Na série de TV “Twin Peaks”, de David Lynch, um dos principais personagens é o “espírito maligno” chamado de Killer Bob. É uma espécie de fantasma que persegue as pessoas e impele os homens ao estupro e ao assassinato. Como surgiu o personagem?  Durante uma gravação, o reflexo de um dos assistentes, um cara feioso, agachado numa posição que parecia ameaçadora, foi captado pela câmera. Em vez de cortar a imagem e filmar de novo, David Lynch a manteve, e criou o personagem, usando o assistente (Frank Silva) como ator pelo restante da série.
 
Era uma cena comum, com a personagem Laura Palmer sozinha em seu quarto.
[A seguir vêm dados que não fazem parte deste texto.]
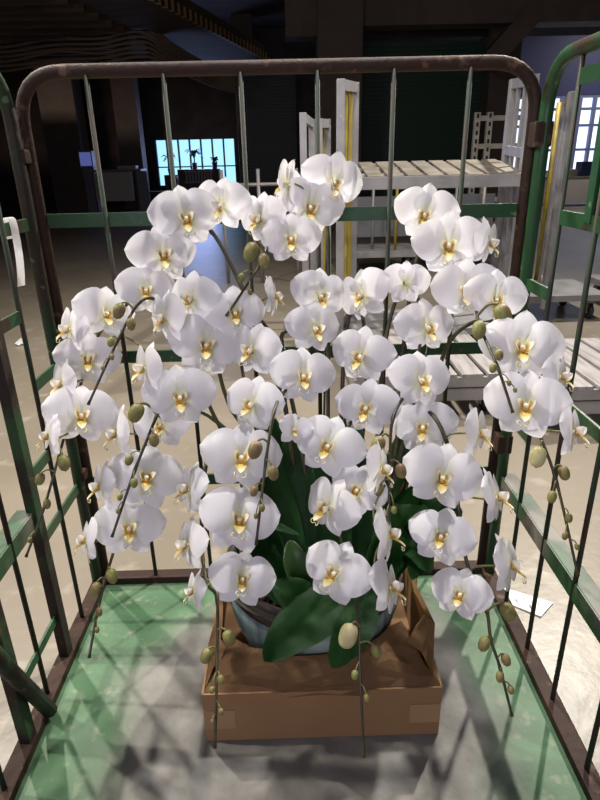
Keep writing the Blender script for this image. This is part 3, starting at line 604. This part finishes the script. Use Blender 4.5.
# far carts behind the shelf
def far_cart(label, x0, x1, y, cols, top=1.05):
    t = thing('tool_cart', label, 'cart', ((x0+x1)/2, y, 0), 'low far carts')
    bm = B(); box(bm, ((x0+x1)/2, y, .24), (x1-x0, .7, .08), bev=.005); obj('platform', bm, 'alu', t)
    for k, c in enumerate(cols):
        x = x0+.05+(x1-x0-.1)*k/(len(cols)-1); bm = B(); grid_tube(bm, [V((x, y-.3+.15*(k % 2), .28)), V((x, y-.3+.15*(k % 2), top))], .018, 8); obj('upright', bm, c, t)
    bm = B(); box(bm, ((x0+x1)/2, y+.33, .62), (x1-x0, .02, .5)); obj('back_panel', bm, 'greybox', t)
    for x in (x0+.1, x1-.1):
        for yy in (y-.25, y+.25): wheel(x, yy, t, .09)
far_cart('low far cart with yellow uprights seen under the left half of the shelf', .72, 1.6, 6.2, ('yellow', 'alu', 'yellow', 'alu'))
far_cart('low far cart with pale uprights seen under the right half of the shelf', 1.72, 2.7, 6.3, ('alu', 'alu', 'cream', 'alu'))
# perforated white rack upright
t = thing('rack_upright', 'white perforated ladder shaped rack upright standing behind the right end of the shelf', 'rack', (2.75, 6.9, 0))
for x in (2.46, 2.62, 3.06):
    bm = B(); box(bm, (x, 6.9, .92), (.07, .06, 1.84)); o = obj('post', bm, 'cream', t)
    for k in range(18): 
        bm = B(); box(bm, (x, 6.869, .1+k*.1), (.028, .006, .05)); obj('slot', bm, 'black', o)
for k in range(6): bm = B(); box(bm, (2.76, 6.9, .12+k*.33), (.56, .04, .06)); obj('rung', bm, 'cream', t)
# thin handrail
t = thing('handrail', 'thin pale pipe handrail standing behind the top blooms, left of the carts', 'handrail', (-.35, 5.5, 0))
for x in (-.72, -.32, .1): bm = B(); grid_tube(bm, [V((x, 5.5, 0)), V((x, 5.5, 1.24))], .02, 8); obj('post', bm, 'alu', t)
bm = B(); grid_tube(bm, [V((-.74, 5.5, 1.08)), V((.3, 5.5, 1.08))], .02, 8); obj('rail', bm, 'alu', t)
# left background: cabinet, monitor box, work table with white panel, bench
t = thing('control_cabinet', 'tall brown cabinet with a blue lit screen box next to the left concrete column', 'cabinet', (-5.7, 16.2, 0))
bm = B(); box(bm, (-5.82, 16.2, .85), (.5, .6, 1.7), bev=.02); obj('body', bm, 'brown', t)
bm = B(); box(bm, (-5.44, 15.95, 1.5), (.36, .4, .42), bev=.02); box(bm, (-5.44, 16.0, .65), (.3, .3, 1.3)); s = obj('screen_box', bm, 'greybox', t)
M['screen'] = mat('screen_glow', (.03, .04, .12), .3, emit=(.16, .2, .6), estr=.35)
bm = B(); box(bm, (-5.44, 15.745, 1.5), (.3, .012, .34)); obj('screen', bm, 'screen', s)
t = thing('work_table', 'work table hung with a big pale panel at the far left by the dark shutters', 'table', (-4.55, 15.6, 0))
bm = B(); box(bm, (-4.55, 15.6, 1.2), (1.35, .7, .05)); obj('table_top', bm, 'greybox', t)
for x in (-5.15, -3.95):
    for y in (15.3, 15.9): bm = B(); box(bm, (x, y, .59), (.06, .06, 1.18)); obj('leg', bm, 'brown', t)
bm = B(); box(bm, (-4.62, 15.22, .8), (1.0, .03, .72)); obj('panel', bm, 'whitepanel', t)
bm = B(); box(bm, (-3.86, 15.22, .62), (.28, .03, 1.1)); obj('side_panel', bm, 'greybox', t)
bm = B(); box(bm, (-4.3, 15.6, 1.27), (.5, .3, .09), bev=.02); o = obj('parcel', bm, 'whitepanel'); tag(o, 'small pale flat parcel on the top of the far left work table', 'parcel')
t = thing('bench', 'long low dark bench under the bright opening', 'bench', (-2.7, 17.4, 0))
bm = B(); box(bm, (-2.7, 17.4, .55), (3.0, .5, .06)); obj('bench_top', bm, 'brown', t)
for x in (-4.0, -1.4): bm = B(); box(bm, (x, 17.4, .26), (.08, .45, .52)); obj('leg', bm, 'brown', t)
t = thing('planter_crate', 'brown crate with slatted front standing in front of the bright opening', 'crate', (-2.9, 19.4, 0))
bm = B(); box(bm, (-2.95, 19.5, .58), (1.35, .5, 1.16)); obj('crate_body', bm, 'brown', t)
bm = B()
for k in range(9): box(bm, (-3.33+k*.1, 19.23, .93), (.06, .03, .3))
box(bm, (-2.93, 19.235, 1.1), (.95, .04, .05)); box(bm, (-2.93, 19.235, .76), (.95, .04, .05)); obj('grille', bm, 'whitepanel', t)
def far_plant(label, x, y, z, h, sp, seed):
    t = thing('potted_palm', label, 'plant', (x, y, z), 'plants by the bright opening'); R = random.Random(seed)
    bm = B(); grid_tube(bm, [V((x, y, z)), V((x, y, z+.02)), V((x, y, z+.2))], [.07, .08, .1], 12); obj('pot', bm, 'brown', t)
    bm = B(); grid_tube(bm, [V((x, y, z+.2)), V((x+.02, y, z+h*.6))], .025, 6); obj('stem', bm, 'brown', t)
    bm = B()
    for k in range(22):
        a = R.uniform(0, math.tau); l = sp*R.uniform(.6, 1); b0 = V((x, y, z+h*R.uniform(.4, .65))); pts = [b0, b0+V((math.cos(a)*l*.5, math.sin(a)*l*.4, l*.6)), b0+V((math.cos(a)*l, math.sin(a)*l*.6, l*R.uniform(.0, .7)))]
        pp = smooth_path(pts, 4); sd = V((-math.sin(a), math.cos(a), .3)).normalized()
        rr = [(bm.verts.new(p+sd*.035*math.sin(math.pi*(i+.4)/9)), bm.verts.new(p-sd*.035*math.sin(math.pi*(i+.4)/9))) for i, p in enumerate(pp)]
        for i in range(len(rr)-1): bm.faces.new((rr[i][0], rr[i][1], rr[i+1][1], rr[i+1][0]))
    obj('foliage', bm, 'leafdark', t)
far_plant('dark leafy potted plant left of the crate before the bright opening', -3.88, 19.5, 1.0, .8, .3, 1)
far_plant('dark spreading potted plant on the middle of the crate', -3.08, 19.5, 1.16, .7, .36, 2)
far_plant('low dark potted plant at the right end of the crate', -2.42, 19.5, 1.16, .4, .2, 3)
bm = B(); box(bm, (-3.88, 19.5, .5), (.4, .4, 1.0)); o = obj('pedestal', bm, 'brown'); tag(o, 'dark pedestal under the leftmost far plant', 'pedestal')
# cables slung under the gallery
t = thing('cable_bundle', 'bundle of sagging brown cables slung under the overhead gallery at upper left', 'cables', (-3, 10.9, 3.2))
M['cable'] = mat('cable_brown', (.20, .14, .095), .6)
for k in range(9):
    dz = k*.075; R = random.Random(k)
    pts = [V((-6.2, 11.2, 3.02+dz)), V((-5.1, 11.0, 2.98+dz)), V((-4.1, 10.8, 3.06+dz+R.uniform(-.03, .03))), V((-3.3, 10.7, 3.03+dz)), V((-2.5, 10.7, 3.12+dz)), V((-2.1, 11.2, 2.98+dz*.7)), V((-1.55, 12.3, 2.82+dz*.6)), V((-1.1, 13.3, 2.78+dz*.5))]
    bm = B(); grid_tube(bm, smooth_path(pts, 6), .026, 7); obj('cable', bm, 'cable', t)
# right far bay: low benches
for i, (x, w, lab) in enumerate(((6.3, 1.3, 'cluttered pale work bench in the far right bay, the one nearer the cart uprights'), (8.2, 1.8, 'cluttered pale work bench in the far right bay at the photo edge'))):
    t = thing('work_bench', lab, 'bench', (x, 12.2, 0), 'far benches')
    bm = B(); box(bm, (x, 12.2, .86), (w, .7, .06)); obj('bench_top', bm, 'cream', t)
    for sx in (-1, 1):
        for y in (11.95, 12.45): bm = B(); box(bm, (x+sx*(w/2-.06), y, .415), (.07, .07, .83)); obj('leg', bm, 'alu', t)
    bm = B(); box(bm, (x, 12.2, .3), (w-.2, .6, .04)); obj('lower_shelf', bm, 'greybox', t)
    for k in range(4):
        R = random.Random(i*9+k); h = R.uniform(.12, .3); bm = B(); box(bm, (x-w/2+.2+k*(w-.4)/3, 12.2, .89+h/2), (.22, .3, h), bev=.01)
        o = obj('storage_bin', bm, ('greybox', 'cream', 'bluewall', 'whitepanel')[k]); tag(o, ('dark grey', 'cream', 'blue', 'pale')[k]+' storage bin on the far right work bench '+('nearer the cart uprights', 'at the photo edge')[i], 'bin', 'bins on the far benches')
t = thing('hand_dolly', 'small pale dolly with a black wheel at the right photo edge', 'dolly', (3.05, 4.0, 0))
bm = B(); box(bm, (3.12, 4.0, .2), (.5, .6, .06), bev=.01); obj('platform', bm, 'alu', t)
for x in (2.98, 3.3):
    for y in (3.8, 4.2): wheel(x, y, t, .08, .04)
Ao ver pela primeira vez a imagem captada pela câmera, Lynch assustou-se ao perceber, por um ou dois segundos, a imagem daquele sujeito num quarto que se supõe quase deserto. Era como um fantasma obsessor. E ele entendeu de imediato que se mantivesse a imagem no filme o susto do público seria equivalente ao dele. Surgiu assim o Killer Bob.

 
(Killer Bob)
 
Reza a lenda que uma boa parte do críptico Finnegans Wake (1939) de James Joyce foi ditado pelo autor, acamado, a Samuel Beckett, que durante um bom tempo trabalhou como seu secretário. Durante uma dessas sessões, Joyce estava ditando o texto quando alguém bateu à porta e ele respondeu: “Pode entrar!”. 

Beckett, obedientemente, colocou o “Pode entrar!” no texto do livro. Joyce, ao que consta, se divertiu com o incidente, e o “erro” está lá até hoje.